# [Problem details]
Show all lines holding "this".

# [Dataset extract]
##############################
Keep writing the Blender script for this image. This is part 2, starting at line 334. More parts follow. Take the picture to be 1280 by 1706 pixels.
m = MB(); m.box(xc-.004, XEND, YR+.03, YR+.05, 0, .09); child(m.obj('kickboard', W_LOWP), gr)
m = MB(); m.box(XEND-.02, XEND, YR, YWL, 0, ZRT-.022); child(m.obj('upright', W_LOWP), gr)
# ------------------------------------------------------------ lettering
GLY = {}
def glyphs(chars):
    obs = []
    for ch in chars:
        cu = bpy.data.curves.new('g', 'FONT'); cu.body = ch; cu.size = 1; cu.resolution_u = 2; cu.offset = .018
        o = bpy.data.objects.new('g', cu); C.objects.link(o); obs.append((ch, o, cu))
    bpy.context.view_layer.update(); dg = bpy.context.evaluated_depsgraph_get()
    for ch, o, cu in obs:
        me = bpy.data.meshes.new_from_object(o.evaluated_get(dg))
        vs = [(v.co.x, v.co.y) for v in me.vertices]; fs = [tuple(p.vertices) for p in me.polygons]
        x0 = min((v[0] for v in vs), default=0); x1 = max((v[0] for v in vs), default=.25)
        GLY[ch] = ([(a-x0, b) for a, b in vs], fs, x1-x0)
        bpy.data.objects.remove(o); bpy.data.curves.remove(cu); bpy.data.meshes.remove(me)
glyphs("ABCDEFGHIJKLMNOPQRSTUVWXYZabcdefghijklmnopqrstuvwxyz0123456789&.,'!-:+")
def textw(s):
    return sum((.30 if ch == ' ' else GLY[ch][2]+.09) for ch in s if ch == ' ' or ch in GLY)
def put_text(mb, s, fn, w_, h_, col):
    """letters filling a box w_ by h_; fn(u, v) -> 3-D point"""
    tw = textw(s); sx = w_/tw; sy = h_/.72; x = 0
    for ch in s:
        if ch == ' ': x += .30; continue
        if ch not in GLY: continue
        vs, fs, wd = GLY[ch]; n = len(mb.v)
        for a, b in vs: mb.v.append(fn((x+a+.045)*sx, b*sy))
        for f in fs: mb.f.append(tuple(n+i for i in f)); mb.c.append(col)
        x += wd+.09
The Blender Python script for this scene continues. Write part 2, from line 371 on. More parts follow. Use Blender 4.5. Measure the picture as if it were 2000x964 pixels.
##############################
# [Task solution]
Keep writing the Blender script for this image. This is part 2, starting at line 334. More parts follow. Take the picture to be 1280 by 1706 pixels.
The Blender Python script for this scene continues. Write part 2, from line 371 on. More parts follow. Use Blender 4.5. Measure the picture as if it were 2000x964 pixels.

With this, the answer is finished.